Many physical problems exhibit strong gradients in specific directions compared to other directions. To successfully perform finite element analysis and obtain accurate solutions for such problems, elements in the finite element mesh must be small enough in these directions. Anisotropic meshes with small dimensions in the directions of strong gradients and large sizes along others can significantly reduce solution costs. This research focuses on two classes of problems requiring generation of such anisotropic tetrahedral meshes.

Viscous flow problems exhibit boundary layers and free shear layers in which the solution gradients, normal and tangential to the flow, differ by orders of magnitude. The Generalized Advancing Layers Method is presented here as a method of generating meshes suitable for capturing such flows. The method is designed to reliably generate anisotropic elements in boundary layers for arbitrarily complex non-manifold domains. The boundary layer mesh is created by tetrahedronization of prismatic, transition and blend polyhedra constructed on top of an initial surface mesh.

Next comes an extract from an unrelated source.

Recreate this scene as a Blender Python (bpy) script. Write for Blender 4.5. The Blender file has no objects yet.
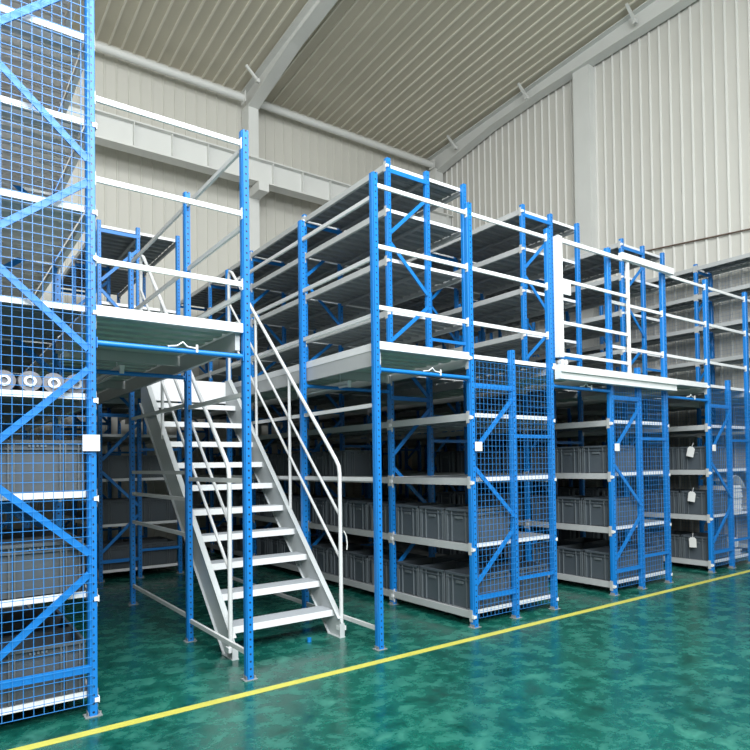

The method includes several new technical advances allowing it to mesh complex geometric domains that cannot be handled by other techniques and is currently being used for simulations in the automotive industry.

Anisotropic meshes are also desirable in problems with a strongly non-linear solution across thin sections of the analysis domain. A procedure has been developed to transform an isotropic mesh with insufficient refinement through thin sections into one with a user defined number of elements through such sections. The method automatically identifies deficient portions of the mesh and anisotropically refines it using local mesh modification tools.

The two mesh generators form components of an overall framework for adaptive analysis in which anisotropic mesh generation and adaptation decrease the computational cost of converging to solutions of the desired accuracy for simulations in general geometric domains.